Voor het plangebied is er vanuit de soortenbeschermingskaders geen belemmering, mits rekening gehouden wordt met het voorkomen van nesten tijdens het broedseizoen. In het plangebied blijft de zorgplicht van de Flora- en Faunawet van kracht.
Bij de sloop van Rosengarten is rekeningen gehouden mer de resultaten en aanbevelingen uit het Flora en Fauna onderzoek. Dit rapport is te vinden in Bijlage 2.
Inleiding
Voor een goede ruimtelijke ordening is een goede verkeersafwikkeling en een veilige verkeersontsluiting van alle modaliteiten van belang. Bij ruimtelijke planning dienen verkeerskundige aspecten afgewogen te worden, omdat deze van grote invloed zijn op de het doelmatig functioneren van verschillende functies.
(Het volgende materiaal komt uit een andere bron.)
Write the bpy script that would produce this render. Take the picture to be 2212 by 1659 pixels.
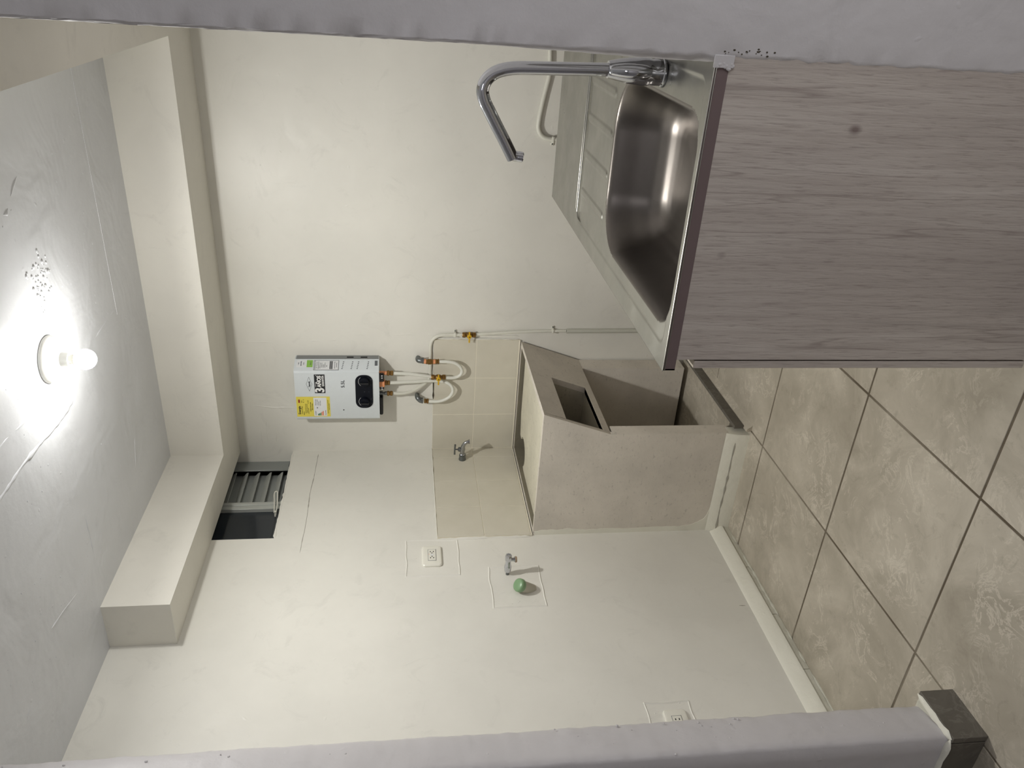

Wanneer nieuwe ontwikkelingen worden gepland, is het van belang te onderzoeken welke effecten dit heeft op de verkeerskundige situatie om zo nodig passende maatregelen te kunnen nemen.
Onderzoek
Om inzicht te krijgen in de verkeers- en parkeersituatie van de woon- en tuinboulevard is een verkeersonderzoek uitgevoerd. Dit verkeersonderzoek is in de bijlage van deze toelichting te vinden. Met behulp van verkeersmodellen is bepaald hoe de hoeveelheden verkeer zich gaan verspreiden over het wegennet. Tevens is berekend hoeveel parkeerplaatsen er nodig zijn in de huidige situatie en in de toekomstige situatie
Resultaten
De verkeersgeneratie voor de toekomstige situatie is berekend aan de hand van CROW publicatie 272. De totale verkeersgeneratie in de toekomstige situatie bedraagt 11.628 mvt/etm. Dit betekent een toename van 583 mvt/etm. Het grootste gedeelte van de toename is afkomstig van de uitbreiding van het meest westelijke bouwvlak aan de westelijke zijde (454 mvt/etm). Ook deze cijfers zijn ingevoerd in het verkeersmodel om de verdeling over het netwerk te bepalen. In de volgende afbeelding worden de verkeersintensiteiten voor de toekomstige situatie weergegeven. (mvt/etm)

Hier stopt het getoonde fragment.